For the story, I have mixed emotions. I think the game's ending is one of the most heart-wrenching moments in the series, and it's worth playing through and getting to watch that moment unfold. However, maybe it's just all the Judgment and Yakuza 7 in my mind, but the main party for this game just sucks. Hanawa is about as bone dry as they come, Akame is just there to give you boring substories and plays hero, most of the characters from the Yakuza just seem retreaded rather than new ground. It all somehow comes together as RGG intends, and there are some great moments in the story with fun action-packed sections as well as moments that will drain your tear ducts.

The gameplay is great, it's a lot like how Kiwami 2 should have felt. Kiryu has two different movements, both of which work in his favor. The agent style is a bit broken and unlike much of what you're used to as Kiryu, especially when fully upgraded, it's very easy to break the game in your favor. The Dragon style probably should have been what stayed more, as it's the classic Yakuza combat with rush combos, etc.

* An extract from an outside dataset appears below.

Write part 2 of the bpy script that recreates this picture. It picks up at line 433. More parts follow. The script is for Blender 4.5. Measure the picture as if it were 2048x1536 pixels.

I found myself more in this style for bosses, Agent is a great clean-up style with rooms of enemies.

I think my biggest gripe that lowers the score here is what I ran into with Judgment, but even more grave. There is not a single memorable side piece of activity in this game. You get "Akame Requests" in which most are beatdowns of gang goons, sandwiched between some line of dialogue in which they're mistreating homeless people, which Akame seeks to eliminate. I understand Gaiden is not a full game, but if anything, I'd rather them cut the fat on the story and provide even more fun things to do outside of that rather than giving us nothing but Ubisoft-level fetches quests and "go to this spot to beat up a group of guys". It's insulting, and it's the worst Yakuza has ever been on side content. It does make Judgement and the Fist of the North Star spinoff look more flushed out, and this game's been made years after. I want to reiterate - I understand this is a small game that was not to be the same size as a Yakuza game - but I'd much rather have 20 substories and a few more activities they could have taken from 5, 6, 0, you name it; rather than 40 substories that are all mostly single-fight encounters that end with Kiryu spanking them and walking off.

Overall it's a great game, probably best to play it on Game Pass and beat it in a short amount of time rather than dumping $50 on it. Super excited for LAD 8 coming next month!